Un prix de l’argent mal acquis.
De Malabo en Guinée Equatoriale à Paris au siège de l’UNESCO cette-fois-ci, c’est une autre histoire de prix qui a suscité débats et controverses. Le président de ce pays avait offert trois millions de dollars à l’UNESCO afin de récompenser les bonnes œuvres dans le domaine de la recherche pour la science de la terre et contre la pauvreté.
Théodore OBIANG NGUÉMA en a les moyens : la Guinée équatoriale qu’il dirige depuis 31 ans est immensément riche en pétrole – avec un revenu par habitant de 36.000 dollars en 2009, plus élevé qu’en Israël, en Italie et en Arabie Saoudite.

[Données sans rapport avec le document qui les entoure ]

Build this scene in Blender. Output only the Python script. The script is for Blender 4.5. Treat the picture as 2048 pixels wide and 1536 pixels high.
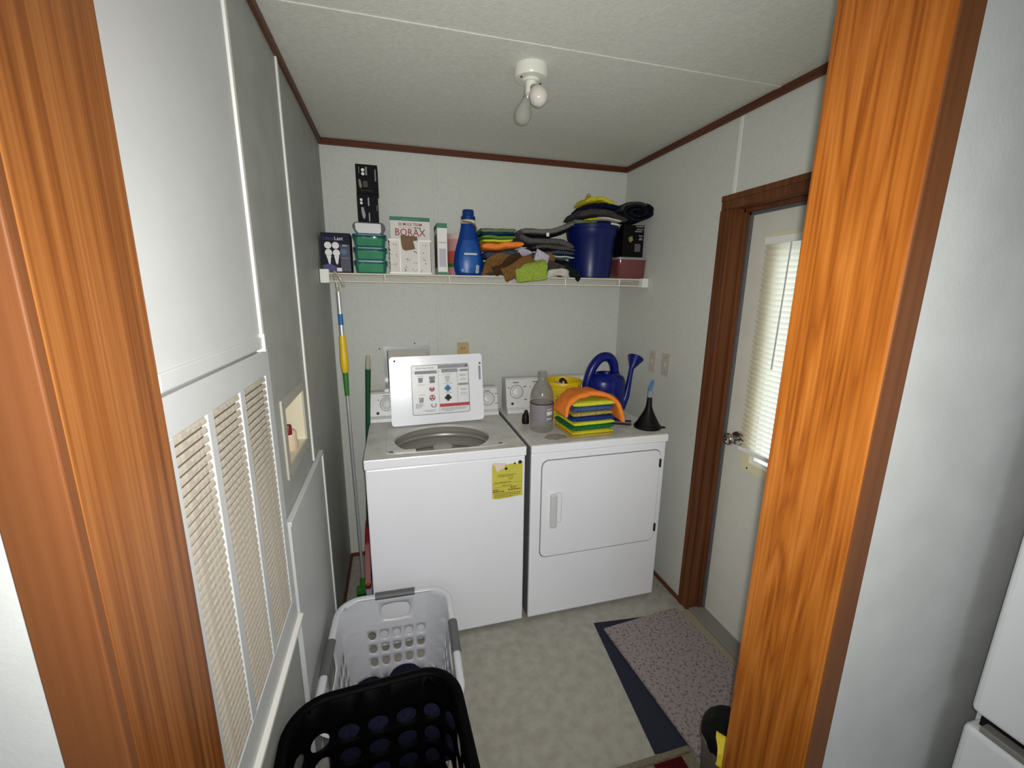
import bpy, bmesh, math, random
from mathutils import Vector, Matrix, noise

# ------------------------------------------------------------------ scene, camera, light, exposure
S = bpy.context.scene
C = S.collection
for o in list(bpy.data.objects):
    bpy.data.objects.remove(o)
PI = math.pi

cam_data = bpy.data.cameras.new('camera')
cam_data.sensor_fit = 'HORIZONTAL'
cam_data.sensor_width = 36.0
cam_data.lens = 845.19 / 2048 * 36.0
cam_data.clip_start = 0.01
cam = bpy.data.objects.new('camera', cam_data)
C.objects.link(cam)
rx = Vector((0.96409129, -0.26533439, 0.01120927))
ry = Vector((0.04647252, 0.2101138, 0.97657181))
fw = Vector((0.26147331, 0.94098345, -0.21489964))
CAM = Vector((0.3196, -0.9093, 1.5873))
cam.matrix_world = Matrix(((rx.x, ry.x, -fw.x, CAM.x), (rx.y, ry.y, -fw.y, CAM.y), (rx.z, ry.z, -fw.z, CAM.z), (0, 0, 0, 1)))
S.camera = cam

S.view_settings.view_transform = 'Standard'
S.view_settings.look = 'None'
S.view_settings.gamma = 1.0
S.view_settings.use_curve_mapping = False
S.view_settings.exposure = 0.0

world = bpy.data.worlds.new('overcast_daylight')
S.world = world
world.use_nodes = True
wn = world.node_tree.nodes
wn['Background'].inputs['Color'].default_value = (0.80, 0.90, 1.0, 1)
wn['Background'].inputs['Strength'].default_value = 2.8

def lamp(name, kind, loc, energy, color=(1, 1, 1), size=0.1, target=None, spot=None, blend=0.5):
    d = bpy.data.lights.new(name, kind)
    d.energy = energy
    d.color = color
    if kind == 'AREA':
        d.shape = 'RECTANGLE'; d.size = size[0]; d.size_y = size[1]
    else:
        d.shadow_soft_size = size
    if kind == 'SPOT':
        d.spot_size = spot; d.spot_blend = blend
    o = bpy.data.objects.new(name, d)
    C.objects.link(o)
    o.location = loc
    if target is not None:
        o.rotation_euler = (Vector(target) - Vector(loc)).to_track_quat('-Z', 'Y').to_euler()
    return o
# the phone's own flash, beside its lens
lamp('phone_flash', 'SPOT', (0.335, -0.915, 1.60), 84.0, (1.0, 0.985, 0.955), 0.012, (0.72, 0.9, 1.25), math.radians(138), 1.0)
# added soft fill for the near room's ambient light, behind the photographer
lamp('near_room_fill', 'AREA', (0.4, -2.0, 2.25), 1.5, (1.0, 0.96, 0.9), (0.9, 0.9), (0.6, -0.4, 1.1))

# ------------------------------------------------------------------ materials
def lin(c):
    c = c / 255.0
    return c / 12.92 if c <= 0.04045 else ((c + 0.055) / 1.055) ** 2.4
def rgb(r, g, b):
    return (lin(r), lin(g), lin(b), 1.0)

def mat(name, col, rough=0.5, metal=0.0, spec=0.5, bump=0.0, bscale=200.0, var=0.0, vscale=6.0, col2=None, stretch=None, thr=None):
    m = bpy.data.materials.new(name)
    m.use_nodes = True
    nt = m.node_tree; N = nt.nodes; L = nt.links
    b = N['Principled BSDF']
    b.inputs['Base Color'].default_value = col
    b.inputs['Roughness'].default_value = rough
    b.inputs['Metallic'].default_value = metal
    b.inputs['Specular IOR Level'].default_value = spec
    tc = N.new('ShaderNodeTexCoord')
    vec = tc.outputs['Object']
    if stretch:
        mp = N.new('ShaderNodeMapping'); mp.inputs['Scale'].default_value = stretch
        L.new(vec, mp.inputs['Vector']); vec = mp.outputs['Vector']
    if var or col2:
        n = N.new('ShaderNodeTexNoise'); n.inputs['Scale'].default_value = vscale; n.inputs['Detail'].default_value = 5
        L.new(vec, n.inputs['Vector'])
        r = N.new('ShaderNodeValToRGB')
        c2 = col2 or tuple(max(0, x * (1 - var)) for x in col[:3]) + (1,)
        lo, hi = thr or (0.35, 0.65)
        r.color_ramp.elements[0].position = lo; r.color_ramp.elements[0].color = c2
        r.color_ramp.elements[1].position = hi; r.color_ramp.elements[1].color = col
        L.new(n.outputs['Fac'], r.inputs['Fac'])
        L.new(r.outputs['Color'], b.inputs['Base Color'])
    if bump:
        n2 = N.new('ShaderNodeTexNoise'); n2.inputs['Scale'].default_value = bscale; n2.inputs['Detail'].default_value = 3
        L.new(vec, n2.inputs['Vector'])
        bp = N.new('ShaderNodeBump'); bp.inputs['Strength'].default_value = bump; bp.inputs['Distance'].default_value = 0.004
        L.new(n2.outputs['Fac'], bp.inputs['Height'])
        L.new(bp.outputs['Normal'], b.inputs['Normal'])
    return m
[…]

Le problème, c’est que la Guinée Equatoriale possède le taux de scolarisation les plus bas du monde.
Les défenseurs des droits sociaux africains estiment que ce serait néfaste pour l’image des Nations Unies d’accepter cet argent "mal acquis", et que ce président ferait bien de l’investir dans les actions sociales de son pays, notamment le système éducatif. Après avoir un temps accepté le cadeau, l’UNESCO avait finalement demandé le temps de réfléchir. Ce jeudi 12 août 2010, l’organisation a annoncé qu’elle refusait le prix-Unesco-OBIANG NGUÉMA.

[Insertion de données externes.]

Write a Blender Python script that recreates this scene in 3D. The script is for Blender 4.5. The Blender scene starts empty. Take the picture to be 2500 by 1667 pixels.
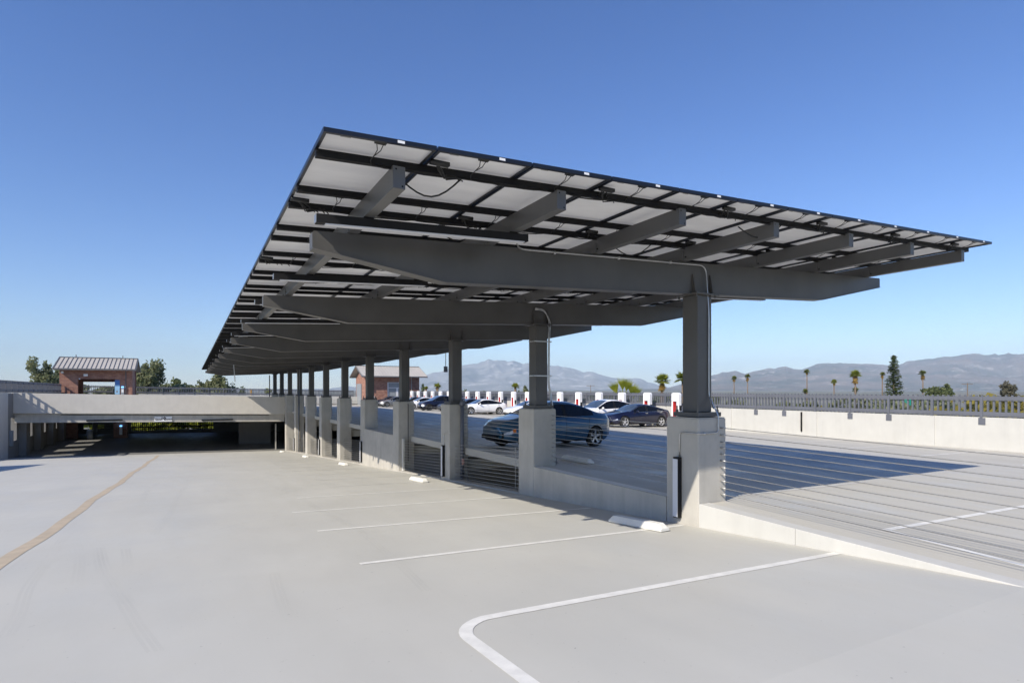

Impasse. Faut-il penser que l’idée d’un grand prix social "pour et par les africains" est aujourd’hui impossible à mettre en œuvre ? Le constat actuel est que notre continent se retrouve à chaque fois en difficultés lorsqu’il s’agit de créer lui-même ses propres dispositifs normatifs en matière d’engagement social.
Mais pour le politologue ougandais Marcel BOGANDA, le débat autour de ces prix africains n’en est pas moins constructif. "Malgré l’impasse dans laquelle se trouve le prix Mo Ibrahim ou le ridicule qui entoure les fonds offerts par le président équato-guinéen, estime-t-il, il semble que nous sommes en train de tourner la page de l’époque où les récompenses les plus importantes n’étaient que des instruments de propagande politique. L’Afrique devient plus exigeante maintenant".
Espérons qu’il y aura un lauréat pour le prix Ibrahim l’année prochaine, et que tous nos dirigeants auront compris que dorénavant seules des actions en faveur des populations, et pas seulement le fait d’avoir du pouvoir et de l’argent, peuvent conférer de la reconnaissance.